A lesson that will last longer than most
Coughlin, the president of the union, counters that the current board is responsible for friction with the union, souring a once-healthy relationship under previous boards and driving hundreds of teachers to leave Colorado Springs School District 11 last year and this year.
Coughlin said “droves” of educators have left their posts in the district, fleeing job uncertainty, a “lack of respect” for teachers and “distress” caused by the board removing teachers’ collective bargaining powers.
“When you take away teacher voice and collective bargaining rights,” he said, “then you have impacted every single student.”

Some Colorado Springs students skipped classes Wednesday to throw their support behind their teachers on the picket line. Palmer High School senior Ian Schriener, the son of a Spanish teacher at the school, shadowed educators as they circled the front of the school.
Ian, 17, said the strike was the right place to spend the morning because of how essential teachers are, calling them “the cornerstone of our community” and the people who best understand kids because of how much time they devote to them.
Lessons gleaned from the strike are likely to shape him far beyond much of what he learns in school, he said.
“This is something that will be a lot longer lasting than any math or Spanish class ever could be,” Ian said. “This matters more because this encompasses all of education across the entire school district.”

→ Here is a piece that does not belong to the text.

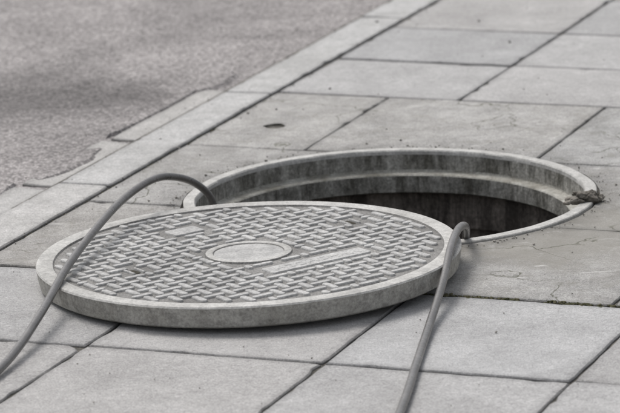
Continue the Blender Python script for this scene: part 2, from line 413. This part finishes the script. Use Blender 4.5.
# ---------------------------------------------------------------- hoses
def hose(pts,r=.0058):
    cu=bpy.data.curves.new('hose','CURVE'); cu.dimensions='3D'; cu.bevel_depth=r; cu.bevel_resolution=8
    P=[Vector(q) for q in pts]; P=[P[0]*2-P[1]]+P+[P[-1]*2-P[-2]]; out=[]
    for i in range(1,len(P)-2):
        for s in range(12):
            t=s/12; a,b,c,d=P[i-1],P[i],P[i+1],P[i+2]
            out.append(.5*((2*b)+(c-a)*t+(2*a-5*b+4*c-d)*t*t+(3*b-a-3*c+d)*t**3))
    out.append(P[-2])
    for _ in range(6): out=[out[0]]+[(out[i-1]+out[i]*2+out[i+1])/4 for i in range(1,len(out)-1)]+[out[-1]]
    sp=cu.splines.new('POLY'); sp.points.add(len(out)-1)
    for q,o in zip(sp.points,out): q.co=(*o,1)
    sp.use_smooth=True; cu.use_fill_caps=True; cu.materials.append(m_hose)
    tmp=bpy.data.objects.new('tmp',cu); S.collection.objects.link(tmp)
    dg=bpy.context.evaluated_depsgraph_get(); me=bpy.data.meshes.new_from_object(tmp.evaluated_get(dg)); bpy.data.objects.remove(tmp)
    for f in me.polygons: f.use_smooth=True
    o=bpy.data.objects.new('hose',me); S.collection.objects.link(o)
hose([(.02,.05,-1.2),(-.03,.05,-.6),(-.11,.03,-.22),(-.1447,0,-.04),(-.1513,-.003,.0135),(-.1697,-.02,.0442),(-.1991,-.05,.0665),(-.2356,-.10,.0785),(-.2776,-.20,.0745),(-.3164,-.34,.0622),(-.3524,-.50,.0450),(-.3781,-.67,.0278),(-.4205,-.86,.008),(-.50,-1.08,.0063),(-.68,-1.45,.0063),(-1.1,-1.9,.0063),(-1.9,-2.2,.0063),(-3,-2.3,.0063)])
hose([(.10,.0,-1.2),(.13,-.02,-.6),(.19,-.12,-.22),(.228,-.20,-.05),(.2315,-.235,.000),(.2300,-.29,.0300),(.2235,-.335,.0460),(.2125,-.385,.0510),(.1990,-.475,.0500),(.1865,-.56,.0345),(.1708,-.65,.0191),(.1541,-.745,.0080),(.130,-.92,.0063),(.1034,-1.1156,.0063),(.03,-1.55,.0063),(-.15,-2.2,.0063),(-.8,-2.9,.0063),(-2.2,-3.1,.0063)])

# ---------------------------------------------------------------- small stuff
def blobs(name,items,mat,flat=.6):
    bm=bmesh.new()
    for (x,y,z,r) in items:
        m=Matrix.Translation((x,y,z))@Matrix.Rotation(random.random()*6.3,4,'Z')@Matrix.Diagonal((1*random.uniform(.7,1.3),random.uniform(.7,1.2),flat,1))
        q=bmesh.ops.create_icosphere(bm,subdivisions=1,radius=r,matrix=m)
        for v in q['verts']: v.co+=Vector((random.uniform(-r,r),random.uniform(-r,r),random.uniform(-r,r)))*.25
    return mkobj(name,bm,mat)
it=[]
for _ in range(900):
    b=random.uniform(-.1,1.3)
    if noise.noise(Vector((b*9,0,0)))<-.3: continue
    q=W(-.4370+random.gauss(0,.0038),b,-.0015); it.append((q.x,q.y,q.z,random.uniform(.0012,.0036)))
for _ in range(120):
    a=random.uniform(-.44,.7); q=W(a,-.365+random.gauss(0,.0015),-.003); it.append((q.x,q.y,q.z,random.uniform(.001,.0024)))
blobs('moss',it,m_moss)
it=[]
for _ in range(1300):
    a=random.uniform(-1.1,1.9); b=random.uniform(-.6,1.0)
    if random.random()<.5: b=random.choice([-.53,-.462,-.365])+random.gauss(0,.012)
    q=W(a,b)
    if random.random()<.2:
        t=random.uniform(0,6.28); rr=.332+abs(random.gauss(0,.012)); q=HC+Vector((math.cos(t)*rr,math.sin(t)*rr,0)); b=0
    if (q-HC).length<.33 or (q-CC).length<.315: continue
    r=random.uniform(.0006,.0016) if random.random()<.93 else random.uniform(.002,.0030)
    it.append((q.x,q.y,(.001 if b>-.46 else -.006)+r*.3,r))
blobs('grit',it,m_grit)
bm=bmesh.new()
for (x,y,z,r,sx) in ((.428,-.043,.009,.013,1.4),(.408,-.055,.006,.008,1.6),(.447,-.036,.005,.007,1.6),(.398,-.062,.005,.005,1.3)):
    q=bmesh.ops.create_icosphere(bm,subdivisions=4,radius=r)
    for v in q['verts']:
        v.co*=1+noise.noise(v.co*110+Vector((x*50,0,0)))*.6+noise.noise(v.co*330)*.25
        v.co.x*=sx; v.co.z*=.75; v.co+=Vector((x,y,z))
mkobj('mud_clod',bm,m_mud)

# ---------------------------------------------------------------- camera
th=math.radians(14); rho=math.radians(2.2); f=3600
F=Vector((0,math.cos(th),-math.sin(th))); U=Vector((0,math.sin(th),math.cos(th))); R=Vector((1,0,0))
Rc=math.cos(rho)*R-math.sin(rho)*U; Uc=math.sin(rho)*R+math.cos(rho)*U
cam=bpy.data.cameras.new('camera'); co=bpy.data.objects.new('camera',cam); S.collection.objects.link(co)
m=Matrix((Rc,Uc,-F)).transposed().to_4x4(); m.translation=Vector((0,-5.458,1.361)); co.matrix_world=m
cam.sensor_width=36; cam.lens=36*f/620; cam.clip_end=2000; cam.clip_start=.1
cam.dof.use_dof=True; cam.dof.focus_distance=5.2; cam.dof.aperture_fstop=10
S.camera=co

# ---------------------------------------------------------------- light
el,az=math.radians(58),math.radians(-35)
d=Vector((math.sin(az)*math.cos(el),math.cos(az)*math.cos(el),math.sin(el)))
sl=bpy.data.lights.new('sun','SUN'); sl.energy=1.5; sl.angle=math.radians(22); sl.color=(1,.965,.93)
so=bpy.data.objects.new('sun',sl); S.collection.objects.link(so); so.rotation_euler=d.to_track_quat('Z','Y').to_euler()
w=bpy.data.worlds.new('World'); S.world=w; w.use_nodes=True; nt=w.node_tree; bg=nt.nodes['Background']
sky=nt.nodes.new('ShaderNodeTexSky'); sky.sky_type='NISHITA'; sky.sun_disc=False; sky.sun_elevation=el; sky.sun_rotation=az
sky.dust_density=4; sky.air_density=1
hs=nt.nodes.new('ShaderNodeHueSaturation'); hs.inputs['Saturation'].default_value=.25
nt.links.new(sky.outputs[0],hs.inputs['Color']); nt.links.new(hs.outputs[0],bg.inputs['Color']); bg.inputs['Strength'].default_value=.15
S.view_settings.view_transform='Standard'; S.view_settings.look='None'; S.view_settings.exposure=0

His mom, Ali Eustice, the Spanish teacher, said Ian has blossomed at Palmer High School thanks to his teachers. But if the current board had been in power when her family was deciding where he should attend school, she suspects they would have considered another district.
“He thrived because those union teachers had a real voice and a collective bargaining agreement that ensured we had the classroom support he needed,” Eustice said, speaking to a throng of educators. “That was the agreement this board shredded so they could make top-down decisions that have undermined the quality of education in D11. Their decisions have left our students less safe and our educators less supported.”